For firm's sake, partners may have to part with cash

Published on: 
04/13/2009
Published on 4/13/09

Has your firm asked you to pony up money? Have you faced a capital call recently? Are your partner distributions being reduced?

Media reports indicate that several top law firms are asking their partners to increase their capital accounts and/or are reducing the partner distributions, all in an effort to raise more cash for the law firm. At least one mega-firm has "invited" income partners to make a capital contribution to the firm in exchange for equity.

The phenomenon illustrates anew the flaws in the broken law-firm model. Why seek to join a partnership when the "buy-in" to the partnership is at a value asserted by that partnership rather than by an independent study?

And once you are a part of the partnership "elite," irrespective of what your earnings from the firm may be, you will be jointly and severally liable for the debts of the law firm in the event of the firm's collapse.

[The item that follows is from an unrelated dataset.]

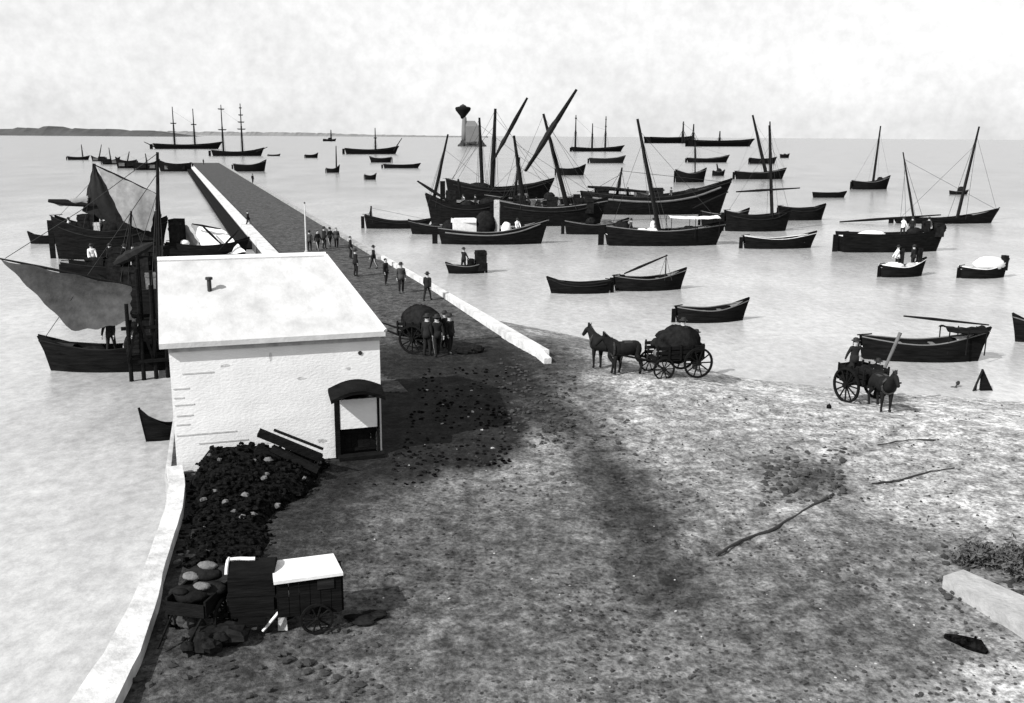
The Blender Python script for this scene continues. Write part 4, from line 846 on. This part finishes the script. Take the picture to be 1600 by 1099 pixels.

That, of course, is the issue raised by the increased efforts of firms to raise capital from their partners. The new focus is on reducing law-firm debt and increasing liquidity in an era when banks are restricting their loan portfolios, even for "favored customers." With revenues and profits constricting, law firms have no choice but to review their debt structures.

Law firms do have credit lines, but, given the headlines about lawyer and staff layoffs, banks may be reluctant to give credit to any law-firm customer. This is particularly true because credit line terms can fluctuate substantially, however the bank dictates.

Banks often set formal credit line amounts, such as three times the monthly expenses excluding partner draws. The bank also usually prefers that the law-firm borrower be out of debt for at least 30 to 90 days each year. The firm may be able to borrow and repay at will, up to the amount of the credit line. However, the line of credit is reviewed regularly by the bank and extended, cut or terminated as circumstances warrant.

When the law firm cannot open the bank's loan window, or does not want to abide by the many restrictions and covenants that are attached to any bank loan, the firm will look to partners. And, for those partners who are themselves financially thin, they may have to be the ones asking the bank for help in order to satisfy the capital call. To get the personal loan needed to fulfill the capital call, the lawyer may have to mortgage his or her home, pledge other assets as additional collateral or even get guarantors.

To survive tough times, such as we currently are experiencing, reduced debt and a reservoir of savings is essential to survival. The firm that borrows for operating expenses, in the hope that collections and revenues will materialize to cover the loan, may well find that hope to be an empty one.

The result for the firm and its individual partners can be a damaged credit rating, not to mention civil and potential criminal penalties. Seen in this light, a partnership requirement to contribute more to the firm may well be the lesser of evils.